Thursday, October 28, 2004

Yes, he said, he'd want children someday. But only on certain conditions, only if they were deaf, mute and never moved. Ah, how beautiful childhood is.

Tuesday, October 26, 2004

I bet that whoever first invented tampons had a real difficult time convincing people that it was a good idea. "We put it where?"
Robert Tampon, we salute you.

Monday, October 25, 2004

I believe in karma, if only for the simple fact that I can't wait to come back as a llama. And when I do, watch yourself.

Sunday, October 24, 2004

She really liked him, maybe loved him she thought.
She thought about him, pictured their life together.
Then it all came crashing down,
at that typical "uh oh" moment every relationship has,
when he started talking.

Paper writing

The problem with writing papers late at night is that I lose a sense of reality and start to think that the TA who reads my paper will enjoy my humor as much as I do.
This becomes an issue when I title one of the sections of my paper for intro to world systems, "Domesticate this, bitch". Maybe I'll get extra points for creativity.
Maybe that is what second drafts are for.

Thursday, October 21, 2004

Cereal

Today I overheard a lady on her cell phone end the conversation with "Cheerio". It made me happy until I realized that she wasn't even British.
And what makes Cheerios so special that they get to become part of everyday language? I only even like them when they are honey nut, so take that.
I hearby declare that any cereal can be adopted into our daily vocabulary.
Some of them are already there and we don't even realize.
Like Trix: "Oh yea, you dated her until she started turning Trix."
From now on instead of goodbye, I will use a different cereal name.
"Hey, see you later, I have to go-- Quaker Oat Squares."

Dictatorship

If, and by if I mean when, I become a dictator of a random country, my first order will be to make it law for me to be the official mixed chocolate taster, as a service to the people. How else will they know which square chocolate is the cararmel one? Honestly. Some people.


There comes a time in every life when one must realize that there is more to existence than stickers. And a sad day it is.


The thing about people is what? Who ARE you?


One day the squirrels will take over. One day. Okay, maybe a day and half. The Andes weren't built in a week you know.

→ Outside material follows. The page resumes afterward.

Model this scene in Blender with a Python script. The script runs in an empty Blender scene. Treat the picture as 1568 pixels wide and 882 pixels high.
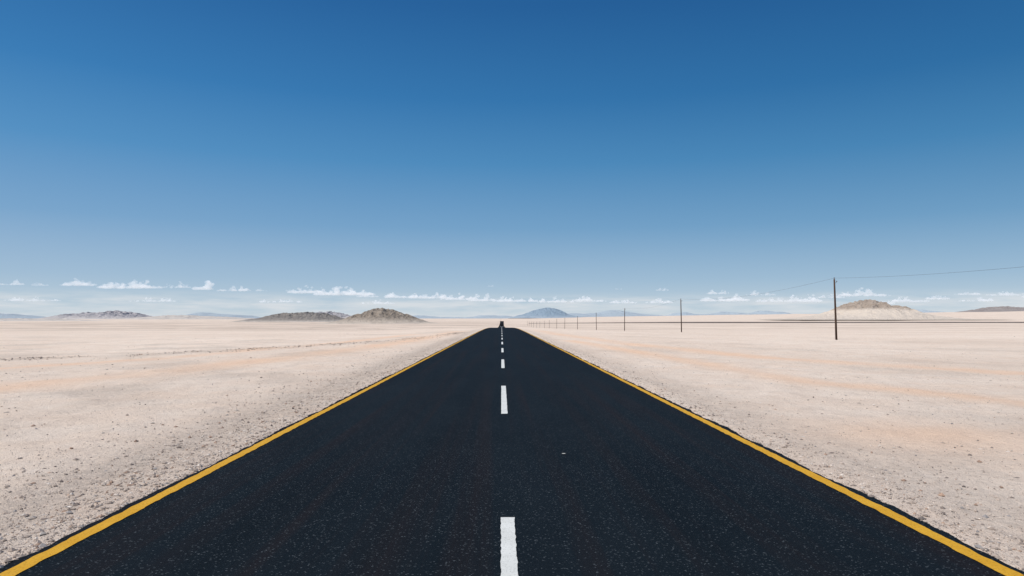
import bpy, math, random
import numpy as np
from mathutils import Vector
random.seed(4); rng=np.random.default_rng(7)
scene=bpy.context.scene
EYE=1.72; F=1045.0

# ---------- numpy noise ----------
def _h(ix,iy,s):
    n=(ix.astype(np.int64)*374761393+iy.astype(np.int64)*668265263+s*1442695041)&0xffffffff
    n=((n^(n>>13))*1274126177)&0xffffffff
    n=(n^(n>>16))&0xffffffff
    return n/4294967295.0
def vn(x,y,s=0):
    x=np.asarray(x,float);y=np.asarray(y,float)
    ix=np.floor(x);iy=np.floor(y);fx=x-ix;fy=y-iy
    fx=fx*fx*fx*(fx*(fx*6-15)+10);fy=fy*fy*fy*(fy*(fy*6-15)+10)
    a=_h(ix,iy,s);b=_h(ix+1,iy,s);c=_h(ix,iy+1,s);d=_h(ix+1,iy+1,s)
    return (a*(1-fx)+b*fx)*(1-fy)+(c*(1-fx)+d*fx)*fy
def fbm(x,y,o=4,s=0):
    t=0;a=.5;n=0
    for i in range(o):
        t=t+a*vn(x*2**i+17.3*i,y*2**i-9.1*i,s+i);n+=a;a*=.5
    return t/n*2-1
def sst(x,a,b):
    t=np.clip((x-a)/(b-a),0,1);return t*t*(3-2*t)

# ---------- terrain function ----------
PY=np.array([-200,100,140,180,215,250,320,420,520,700,1000,2000,4000,8000,15000,60000],float)
PZ=np.array([0,0,-.08,-.35,-.68,-1.1,-2.15,-3.1,-4.2,-5.8,-6.5,-4.6,-1.5,13,30,130],float)
def P(y): return np.interp(y,PY,PZ)
GX=np.array([-99999,400,900,1400,2000,3080,5000,99999],float)
GZ=np.array([0,0,4,15,31,54,60,60],float)
def segd(x,y,pts):
    d=np.full(np.shape(x),1e9)
    for (ax,ay),(bx,by) in zip(pts[:-1],pts[1:]):
        vx,vy=bx-ax,by-ay
        t=np.clip(((x-ax)*vx+(y-ay)*vy)/(vx*vx+vy*vy),0,1)
        d=np.minimum(d,np.hypot(x-ax-t*vx,y-ay-t*vy))
    return d
BERM=[(-60,27),(-26,35),(-15.5,44),(-9,62),(-5,100)]
TRL=[(-40,12),(-14,19),(-12,25),(-10,36),(-8,60),(-7,110)]
TRL2=[(-60,22),(-24,25),(-18,32),(-14,50),(-11,90)]
TRR=[(40,20),(19,26),(13,34),(10,50),(7,90),(6,140)]
TRR2=[(30,9),(13,13),(9,20),(8,34),(6,60)]
TRK=[TRL,TRL2,TRR,TRR2]
def zt(x,y):
    x=np.asarray(x,float);y=np.asarray(y,float)
    ax=np.abs(x);d=np.hypot(x,y)
    side=sst(ax,3.7,40)
    z=P(y)-.5*side*np.where(x>0,1,.8)-.4*sst(y,90,200)*sst(ax,8,40)*(1-sst(y,900,1500))
    z=z+sst(y,2200,4000)*np.interp(x,GX,GZ)
    off=sst(ax,3.6,9)
    amp=off*(.10+.9*sst(d,150,900)+5*sst(d,1500,7000))
    z=z+amp*(.6*fbm(x/23,y/23,3,3)*(1-sst(d,400,1200))+fbm(x/400,y/260,4,9)*sst(d,100,800))
    near=1-sst(d,60,140)
    z=z+near*off*(.05*fbm(x/1.5,y/1.5,4,21)+.018*fbm(x*2.2,y*2.2,3,24))
    edge=sst(ax,3.44,3.56)
    under=-.05-np.clip(y,0,3000)*.0004
    lump=-.020+.036*fbm(x*1.7,y*.9,4,31)+.014*fbm(x*9,y*7,2,33)-.055*sst(ax,3.8,4.6)
    z=z+(1-edge)*under+edge*lump
    b=segd(x,y,BERM)
    z=z+.13*np.exp(-(b/.7)**2)*np.clip(.45+1.1*fbm(x*.35,y*.35,3,41),0.1,1.5)
    return z

def mesh_obj(name,verts,faces,mat=None,smooth=False):
    me=bpy.data.meshes.new(name)
    verts=np.asarray(verts,np.float32);faces=np.asarray(faces,np.int32)
    n=len(verts);k=faces.shape[1];m=len(faces)
    me.vertices.add(n);me.vertices.foreach_set('co',verts.ravel())
    me.loops.add(m*k);me.loops.foreach_set('vertex_index',faces.ravel())
    me.polygons.add(m);me.polygons.foreach_set('loop_start',np.arange(0,m*k,k,dtype=np.int32))
    me.polygons.foreach_set('use_smooth',np.full(m,smooth))
    me.update(calc_edges=True);me.validate()
    ob=bpy.data.objects.new(name,me);scene.collection.objects.link(ob)
    if mat: me.materials.append(mat)
    return ob
def grid(xs,ys,zf):
    X,Y=np.meshgrid(xs,ys);Z=zf(X,Y)
    nx=len(xs);ny=len(ys)
    idx=np.arange(nx*ny).reshape(ny,nx)
    f=np.stack([idx[:-1,:-1],idx[:-1,1:],idx[1:,1:],idx[1:,:-1]],-1).reshape(-1,4)
    return np.stack([X,Y,Z],-1).reshape(-1,3),f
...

Do you see my point? Ever? What about if you squint real hard?

Sunday, October 10, 2004

The Problem with Evolution

We have destoyed evolution by letting people live that really wouldn't have if survival were as competitive and selective as it used to be "back in the day".
The fact that they have to put warnings on poison that say "don't consume this" is evidence of this. If they didn't warn people of that, then the people who are stupid enough to eat poisonous things would slowly be edited out of the evolution of the species.
If we were allowed to randomly edit people out of evolution the way our ancestors did (ie clubs and big rocks), then I think those people who eavesdrop conversations and laugh even when they're not in them would not exist today.
But then again, neither would very small dogs who need to wear sweaters, and the world would be a much sadder place without them.

Tuesday, October 05, 2004

Gender roles?

In social psychology we learned about how men and women have different learned social roles. I always knew this, but for some reason it got me thinking. The professor said that women learn more one on one interactions and men learn more group interactions, like team sports. I wonder what else we are supposed to learn by gender, because I think I missed out on some of it.
I think that in general girls are taught to listen and laugh, and guys are taught that they are supposed to be the amusing funny ones. This is the lesson I might have be sick for, because I pretty much amuse myself. Also I have a really hard time with the laugh-when-things-aren't-funny thing. For some strange reason I was taught to laugh when things are funny. Weird.
I wonder what other lessons I missed. Perhaps the fake kindness one too.

And the beat goes on

I haven't posted in a while, because I've had things to do, but now that I have many many more things to do, I will instead waste time posting random thoughts. And the beat goes on. That makes me feel secure, to know that at least in all the chaos of the world, the beat goes on.
Tonight is the debate between the vice presidents. Watching the presidential debate didn't make me feel hopeful in any way, with any candidate though. The only real thing that productively comes out of watching the debates is that I understand the jokes on the Daily Show. Jon Stewart for President 2004.
The thing about presidential discussion on a college campus is that there is very little opportunity for discussion, since anyone who is not a Democrat is ridiculously outnumbered, even though that rarely shuts them up. The point is though, that I made one comment not that supportive of Kerry and was immediately silenced. Even though I was right.
I hold firm in my belief that Bush would be a cool uncle. Think of it-- he'd take me to lots of sports games, he could give me other countries plus also, imagine all the crazy party stories he has from his coke days. Awesome.